Ähnlich kommentierte auch der Journalist Fareed Zakaria, ein Experte für amerikanische Aussenpolitik, in der «Washington Post» die Situation: «Trump verändert nicht nur die amerikanische Aussenpolitik. Er stellt Amerikas moralischen Kompass neu ein.»

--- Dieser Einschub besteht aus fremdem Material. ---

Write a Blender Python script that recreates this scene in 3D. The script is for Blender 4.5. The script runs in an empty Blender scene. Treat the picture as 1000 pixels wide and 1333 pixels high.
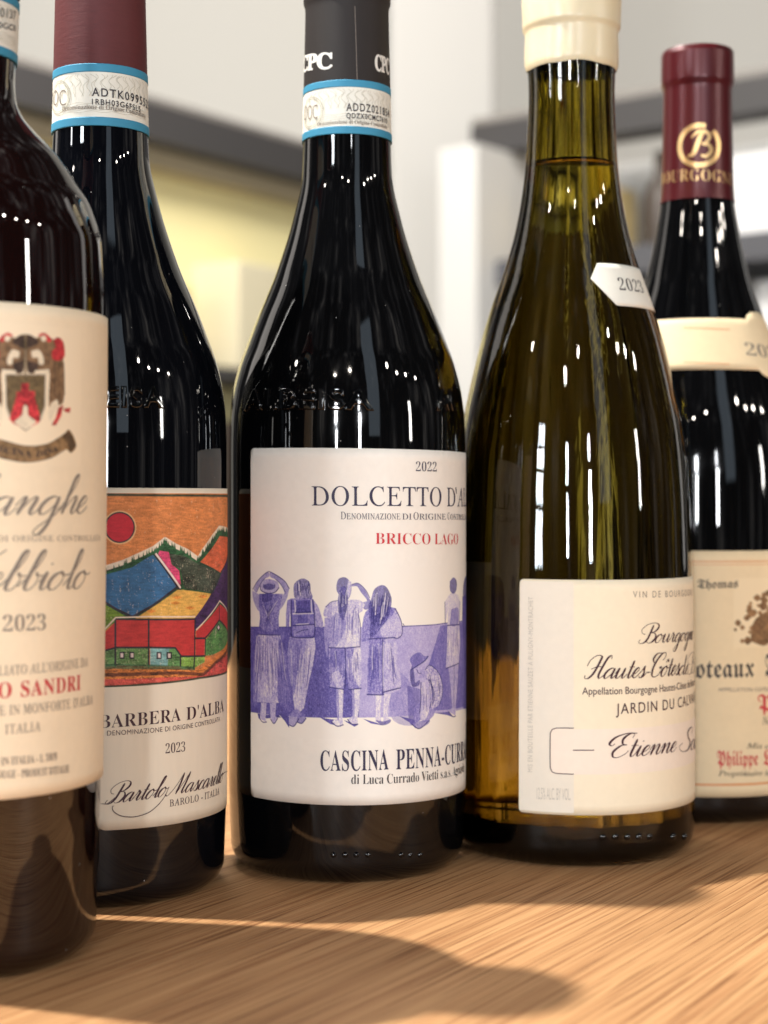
import bpy, bmesh, math, random
import numpy as np
from mathutils import Vector
R_ = math.radians
random.seed(7)
rng = np.random.default_rng(7)
SC = bpy.context.scene
COL = SC.collection

# ------------------------------------------------------------------ camera
F, HOR, H = 2150.0, 650.0, 0.117          # focal length and horizon measured on the 1000 x 1333 photo; eye height above the table (m)
cam = bpy.data.cameras.new('camera')
cam.sensor_fit = 'VERTICAL'; cam.sensor_height = 36.0
cam.lens = 36.0 * F / 1333.0
cam.shift_y = -(666.5 - HOR) / 1333.0
cam.clip_start = 0.02; cam.clip_end = 50
cam.dof.use_dof = True; cam.dof.focus_distance = 0.485; cam.dof.aperture_fstop = 10.6
cam.dof.aperture_blades = 0
co = bpy.data.objects.new('camera', cam); COL.objects.link(co)
co.location = (0, 0, H); co.rotation_euler = (R_(90), 0, 0)
SC.camera = co

# ------------------------------------------------------------------ world and lamps
w = bpy.data.worlds.new('World'); SC.world = w; w.use_nodes = True
wn = w.node_tree.nodes; wl_ = w.node_tree.links
wtc = wn.new('ShaderNodeTexCoord'); wmp = wn.new('ShaderNodeMapping'); wmp.inputs['Scale'].default_value = (5.5, 5.5, 0.9)
wno = wn.new('ShaderNodeTexNoise'); wno.inputs['Scale'].default_value = 1.6; wno.inputs['Detail'].default_value = 5; wno.inputs['Roughness'].default_value = 0.62
wrp = wn.new('ShaderNodeValToRGB'); we = wrp.color_ramp.elements
we[0].position = 0.50; we[0].color = (0.03, 0.028, 0.027, 1); we[1].position = 0.72; we[1].color = (0.85, 0.78, 0.70, 1)
wm_ = wrp.color_ramp.elements.new(0.60); wm_.color = (0.15, 0.145, 0.15, 1)
wl_.new(wtc.outputs['Generated'], wmp.inputs[0]); wl_.new(wmp.outputs[0], wno.inputs['Vector']); wl_.new(wno.outputs[0], wrp.inputs[0])
wl_.new(wrp.outputs[0], wn['Background'].inputs[0]); wn['Background'].inputs[1].default_value = 0.8
SC.view_settings.view_transform = 'Standard'; SC.view_settings.look = 'None'
SC.view_settings.exposure = 0; SC.view_settings.gamma = 1
SC.cycles.caustics_reflective = False; SC.cycles.caustics_refractive = False
SC.cycles.max_bounces = 10; SC.cycles.glossy_bounces = 6; SC.cycles.transmission_bounces = 10
SC.cycles.sample_clamp_indirect = 6.0

def lamp(name, kind, loc, target, energy, color, **kw):
    l = bpy.data.lights.new(name, kind); l.energy = energy; l.color = color
    for k, v in kw.items(): setattr(l, k, v)
    o = bpy.data.objects.new(name, l); COL.objects.link(o); o.location = loc
    d = Vector(target) - Vector(loc)
    o.rotation_euler = d.to_track_quat('-Z', 'Y').to_euler()
    return o
WARM = (1.0, 0.91, 0.80)
# the warm light falling from the upper left that throws the long bottle shadows
lamp('warm_spotlight', 'SPOT', (-0.54, 0.54, 1.10), (0.05, 0.45, 0), 106, (1.0, 0.96, 0.88),
     spot_size=R_(75), spot_blend=0.2, shadow_soft_size=0.012)
# tall window behind the camera to the left (cool), a paler wall strip to the right
def around(deg, elev, dist):
    a = R_(deg); e = R_(elev)
    return (0.0 + dist * math.sin(a) * math.cos(e), 0.53 - dist * math.cos(a) * math.cos(e), 0.15 + dist * math.sin(e))
def panel(name, deg, elev, dist, wx, wy, L, color):
    lamp(name, 'AREA', around(deg, elev, dist), (0, 0.53, 0.13), L * math.pi * wx * wy, color, shape='RECTANGLE', size=wx, size_y=wy)
for pd, pw in ((-38.2, 0.13), (-34.6, 0.12)):             # a window of small panes
    for pe, ph in ((1.5, 0.2), (6.6, 0.2), (11.7, 0.2), (16.8, 0.2)):
        panel('window_light', pd, pe, 2.6, pw, ph, 48, (0.88, 0.95, 1.0))
panel('window_light', -9, 3, 2.6, 0.06, 0.26, 125, (0.92, 0.96, 1.0)); panel('window_light', -9.6, 11.5, 2.6, 0.10, 0.38, 100, (0.92, 0.96, 1.0))
panel('window_light', 13, 4.5, 2.6, 0.09, 0.42, 105, (0.94, 0.96, 1.0)); panel('window_light', 12.2, 14, 2.6, 0.04, 0.30, 95, (0.94, 0.96, 1.0))
panel('window_light', -64, 12, 2.4, 0.10, 0.55, 40, (0.95, 0.97, 1.0))
panel('window_light', 64, 9, 2.4, 0.10, 0.5, 46, (1.0, 0.96, 0.9))
panel('pale_wall_light', 27, 26, 2.4, 0.46, 1.9, 1.0, (0.72, 0.86, 1.0))
panel('side_wall_light', -119, 16, 2.2, 0.42, 1.5, 1.7, (1.0, 0.93, 0.86))
panel('side_wall_light', 128, 16, 2.2, 0.22, 1.5, 1.0, (1.0, 0.95, 0.9))
for dg, el, L in ((46, 33, 190), (56, 29, 150), (66, 27, 170), (77, 24, 130), (-12, 30, 170), (4, 33, 170), (-58, 32, 130)):
    p = around(dg, el, 1.9)
    lamp('downlight', 'AREA', p, (0, 0.5, 0.12), L * math.pi * math.pi * 0.03 ** 2, WARM, shape='DISK', size=0.06)
# unseen area lamps added to brighten the back wall and left shelving
lamp('back_fill_light', 'AREA', (-0.3, 2.5, 3.0), (0.1, 4.2, 0.3), 36, (1.0, 0.97, 0.92), shape='RECTANGLE', size=1.6, size_y=0.7)
lamp('back_fill_light', 'AREA', (-0.25, 1.35, 1.5), (-0.42, 2.5, 0.35), 52, (1.0, 0.96, 0.9), shape='RECTANGLE', size=0.8, size_y=0.3)

# ------------------------------------------------------------------ materials
def srgb(r, g, b):
    f = lambda c: (c / 255 / 12.92) if c <= 10.3 else ((c / 255 + 0.055) / 1.055) ** 2.4
    return (f(r), f(g), f(b))
def principled(name, col, rough=0.5, ior=1.5, metal=0.0, trans=0.0, coat=0.0):
    m = bpy.data.materials.new(name); m.use_nodes = True
    b = m.node_tree.nodes['Principled BSDF']
    b.inputs['Base Color'].default_value = (*col, 1); b.inputs['Roughness'].default_value = rough
    b.inputs['IOR'].default_value = ior; b.inputs['Metallic'].default_value = metal
    b.inputs['Transmission Weight'].default_value = trans; b.inputs['Coat Weight'].default_value = coat
    return m, b
def N(m, t, **kw):
    n = m.node_tree.nodes.new(t)
    for k, v in kw.items(): setattr(n, k, v)
    return n
def L_(m, a, b): m.node_tree.links.new(a, b)

def paper(name, col, scale=900, var=0.05, bump=0.4, stretch=(1, 1, 1)):
    m, b = principled(name, col, 0.62, 1.4)
    tc = N(m, 'ShaderNodeTexCoord'); mp = N(m, 'ShaderNodeMapping'); mp.inputs['Scale'].default_value = stretch
    L_(m, tc.outputs['Object'], mp.inputs[0])
    n = N(m, 'ShaderNodeTexNoise'); n.inputs['Scale'].default_value = scale; n.inputs['Detail'].default_value = 6
    L_(m, mp.outputs[0], n.inputs['Vector'])
    n2 = N(m, 'ShaderNodeTexNoise'); n2.inputs['Scale'].default_value = 45; n2.inputs['Detail'].default_value = 5
    L_(m, tc.outputs['Object'], n2.inputs['Vector'])
    ad = N(m, 'ShaderNodeMath', operation='ADD'); L_(m, n.outputs[0], ad.inputs[0]); L_(m, n2.outputs[0], ad.inputs[1])
    mr = N(m, 'ShaderNodeMapRange'); mr.inputs[1].default_value = 0.5; mr.inputs[2].default_value = 1.5
    mr.inputs[3].default_value = 1 - var; mr.inputs[4].default_value = 1 + var
    L_(m, ad.outputs[0], mr.inputs[0])
    mx = N(m, 'ShaderNodeVectorMath', operation='SCALE'); mx.inputs[0].default_value = col
    L_(m, mr.outputs[0], mx.inputs['Scale']); L_(m, mx.outputs[0], b.inputs['Base Color'])
    bp = N(m, 'ShaderNodeBump'); bp.inputs['Strength'].default_value = bump; bp.inputs['Distance'].default_value = 0.0001
    L_(m, n.outputs[0], bp.inputs['Height']); L_(m, bp.outputs[0], b.inputs['Normal'])
    return m

def dark_glass(name, col, ior=1.58):
    m, b = principled(name, col, 0.03, ior)
    tc = N(m, 'ShaderNodeTexCoord')
    mp = N(m, 'ShaderNodeMapping'); mp.inputs['Scale'].default_value = (1, 1, 0.25); L_(m, tc.outputs['Object'], mp.inputs[0])
    n = N(m, 'ShaderNodeTexNoise'); n.inputs['Scale'].default_value = 70; n.inputs['Detail'].default_value = 3
    L_(m, mp.outputs[0], n.inputs['Vector'])
    bp = N(m, 'ShaderNodeBump'); bp.inputs['Strength'].default_value = 0.025; bp.inputs['Distance'].default_value = 0.0006
    L_(m, n.outputs[0], bp.inputs['Height']); L_(m, bp.outputs[0], b.inputs['Normal'])
    # fine dust and finger smears change the gloss only
    d = N(m, 'ShaderNodeTexNoise'); d.inputs['Scale'].default_value = 60; d.inputs['Detail'].default_value = 8
    L_(m, tc.outputs['Object'], d.inputs['Vector'])
    mr = N(m, 'ShaderNodeMapRange'); mr.inputs[1].default_value = 0.45; mr.inputs[2].default_value = 0.75
    mr.inputs[3].default_value = 0.015; mr.inputs[4].default_value = 0.10
    L_(m, d.outputs[0], mr.inputs[0]); L_(m, mr.outputs[0], b.inputs['Roughness'])
    # specks of dust
    v = N(m, 'ShaderNodeTexVoronoi'); v.inputs['Scale'].default_value = 170; L_(m, tc.outputs['Object'], v.inputs['Vector'])
    lt = N(m, 'ShaderNodeMath', operation='LESS_THAN'); lt.inputs[1].default_value = 0.03; L_(m, v.outputs['Distance'], lt.inputs[0])
    mx = N(m, 'ShaderNodeMix', data_type='RGBA'); mx.inputs[6].default_value = (*col, 1); mx.inputs[7].default_value = (0.30, 0.29, 0.28, 1)
    L_(m, lt.outputs[0], mx.inputs[0]); L_(m, mx.outputs[2], b.inputs['Base Color'])
    return m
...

Die Europäer hoffen, dass es Trump in der Ukraine vor allem um eine Umverteilung der Kosten geht. Sie zeigen sich bereit, Friedenstruppen in die Ukraine zu senden, und hoffen im Gegenzug auf eine amerikanische «Rückversicherung», um Russland abzuschrecken. Trump hat jedoch auch am Freitag wiederholt im Oval Office erklärt, dass er nicht über Sicherheitsgarantien reden möchte, bevor er sich mit Putin auf ein Abkommen geeinigt hat. Er lehnt auch einen Nato-Beitritt für Kiew entschieden ab. Warum aber sollte er dann Sicherheitsgarantien zustimmen? Im Grunde würden solche Garantien faktisch weitgehend einem ukrainischen Nato-Beitritt entsprechen.
Ein Hinweis darauf, dass es Trump nicht nur um eine Verhandlungstaktik gehen könnte, sind die Sympathien seiner Regierung für EU-kritische und russlandfreundliche Parteien in Europa. Einerseits will Trump, dass die Europäer gemeinsam mehr für ihre Sicherheit tun, anderseits unterminiert er dieses Ziel, indem er die europäische Integration zu schwächen versucht und der europäischen Wirtschaft mit einem Handelskrieg droht.
Die Europäer müssten stark sein, weil der Mann, der sie bedrohe, nur Stärke respektiere, kommentierte die «New York Times» kürzlich die europäische Befindlichkeit. «Auf diese Weise sprachen die Leute früher über Putin. Jetzt sagen sie das über Trump.»